Reality of Life…

Back to the realities of life again.  It doesn’t take more than a few seconds to forget that I was ever in vacation mode.  For me, a vacation is not having to cook, clean or do laundry.  Being off with the boys is busy as usual.  Life with them is busy.

I am feeling a bit panicked that school begins in a few more weeks.  I think that this summer was the faster yet.  I have not yet recovered from the grime of the school year, lunches, homework, this and that.  I miss seeing my friends but I am not missing much else.

So much is going through my mind.  I have so much I worry about.  Sanj thinks that because he doesn’t hear me verbalize my woes or concerns, it doesn’t bother me.  WRONG.

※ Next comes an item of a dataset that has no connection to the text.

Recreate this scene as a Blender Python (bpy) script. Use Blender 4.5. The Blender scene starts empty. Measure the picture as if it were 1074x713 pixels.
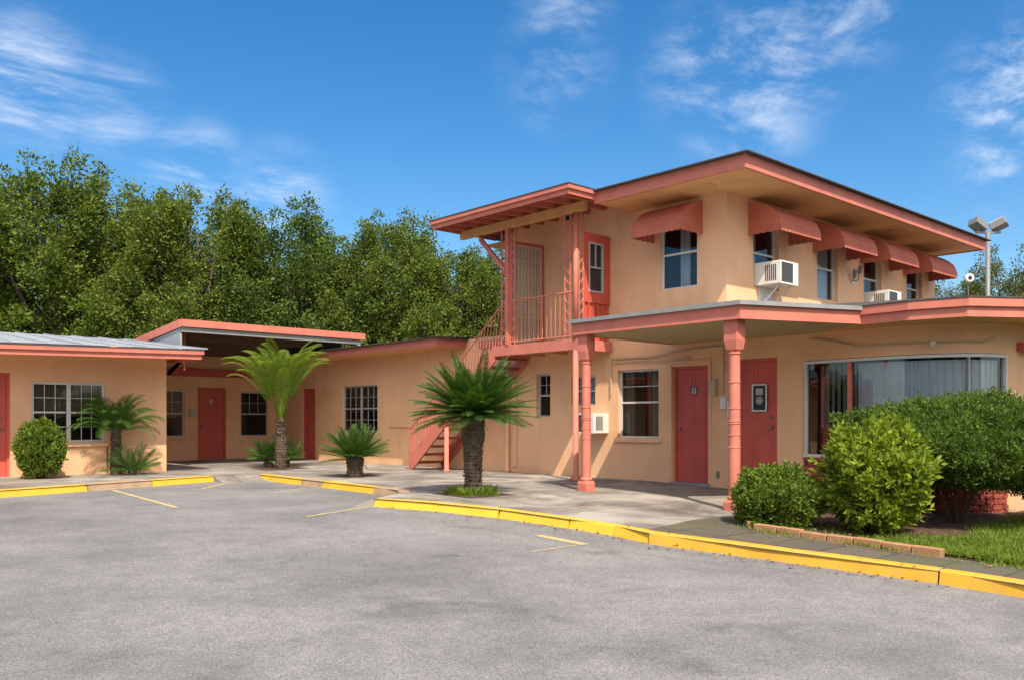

I am needing a fairy god-mother right about now.  I am feeling the panic of things eating me whole.  School hasn’t even started yet.  Breathe.  In and Out.

It is a hot one today.  I am feeling tired.  I am back with my oldest for less than 24 hours and already we are combative.  I wish him 6 daughters.  Yup, I do.

I still have kids that are sick.  I wish they would all just get the bug and be done.  Yet it is taking its time, one kid at a time.  Max is sleeping with a fever.  Josh has a major disgusting runny nose which is oozing green stuff out. Ugh.  

I hate having sickies.  I really hope my mom doesn’t get it.  She was in the same room with all of us and usually picks up the littlest bug… and then has a really hard time shaking it off.

I am just writing to write.  I have lots to say yet don’t feel like I know how to verbalize it.  

I was thinking of how some people are stuck up.  How some people feel like they are superior to others.  What gives them that idea?  I am astonished at how someone can walk around with their nose turned up.  I hope flies go up there.  I met someone like this.  She really bothered me.  Rude.  Harsh.  Her husband was very sweet.  Poor man.

I also was fascinated with the world of working moms.  In Peterborough, working moms or not, family and children come first, for most.  In the bigger cities, where it seem that everyone is trying to keep up with the Jones and Smiths, people seem to actually have children because it is the thing to do.  Or maybe because the Jones have 2.5 kids, they need to.  Weird.  I think that some people look down on a SAHM.  What I think is that looking down is because they can’t do it.  Not that can’t do it financially, that is not what this is about.  They can’t do it… as in they can’t handle it.  No one judges you for being a career, why judge someone else who chooses a different path?

I got an email telling me that my nemesis is on a committee with me.  I am not sure I can do it.  I can get along with most people.  I don’t think that I can keep my sanity with a person that follows the book to the letter when it isn’t necessary.  I don’t think that I can work with some that has all the “right” opinions and yet does not get their hands dirty.  This person has be the bane  of my existence as she has made so many people I care about miserable.

Is it a cop-out to quit?  It isn’t a committee my heart is is.  I could just help as needed.  Does that sound pathetic? Sanj thinks I should just say I can’t work with this person.  Me or them.  I don’t consider myself indispensable… so I know it will go one with or without me.  What to do?

I sound like I am in a downer of a mood, don’t I?  Hum, wonder if I am?